### EXERCISE DETAILS
Everything from the line with "HZ=(.17,.185,.24)" through the last line of the records below should be copied exactly, both ends included.

### MATERIAL
>>

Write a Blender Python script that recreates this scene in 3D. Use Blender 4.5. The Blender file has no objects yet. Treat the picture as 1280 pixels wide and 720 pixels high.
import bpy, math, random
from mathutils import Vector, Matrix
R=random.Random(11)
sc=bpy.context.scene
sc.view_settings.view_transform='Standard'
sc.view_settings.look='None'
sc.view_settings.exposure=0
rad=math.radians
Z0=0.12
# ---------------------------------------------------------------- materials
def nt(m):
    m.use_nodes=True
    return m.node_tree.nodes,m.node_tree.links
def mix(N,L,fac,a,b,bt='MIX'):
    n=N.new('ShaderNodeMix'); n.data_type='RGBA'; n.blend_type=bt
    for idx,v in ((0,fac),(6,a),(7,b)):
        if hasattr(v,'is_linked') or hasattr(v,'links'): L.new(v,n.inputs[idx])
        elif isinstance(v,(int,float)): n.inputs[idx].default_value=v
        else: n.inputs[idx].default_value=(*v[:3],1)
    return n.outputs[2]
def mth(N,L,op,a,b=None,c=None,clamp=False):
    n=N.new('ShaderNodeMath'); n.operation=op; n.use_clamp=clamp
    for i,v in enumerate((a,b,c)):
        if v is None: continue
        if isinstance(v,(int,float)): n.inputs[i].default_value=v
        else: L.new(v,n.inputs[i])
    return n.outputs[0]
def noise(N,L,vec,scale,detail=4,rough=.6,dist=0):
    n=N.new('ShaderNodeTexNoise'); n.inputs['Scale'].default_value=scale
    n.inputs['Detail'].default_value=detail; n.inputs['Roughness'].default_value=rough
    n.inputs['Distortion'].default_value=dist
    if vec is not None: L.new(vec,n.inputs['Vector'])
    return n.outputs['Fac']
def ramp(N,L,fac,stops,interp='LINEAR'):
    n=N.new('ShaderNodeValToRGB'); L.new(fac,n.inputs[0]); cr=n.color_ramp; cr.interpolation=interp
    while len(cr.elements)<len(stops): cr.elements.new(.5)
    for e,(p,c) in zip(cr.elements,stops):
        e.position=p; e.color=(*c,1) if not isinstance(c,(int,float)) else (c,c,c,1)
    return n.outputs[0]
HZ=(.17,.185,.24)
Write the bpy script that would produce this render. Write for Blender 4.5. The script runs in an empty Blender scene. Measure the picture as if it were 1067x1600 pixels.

<<

### COMPLETE RESPONSE
HZ=(.17,.185,.24)
Write the bpy script that would produce this render. Write for Blender 4.5. The script runs in an empty Blender scene. Measure the picture as if it were 1067x1600 pixels.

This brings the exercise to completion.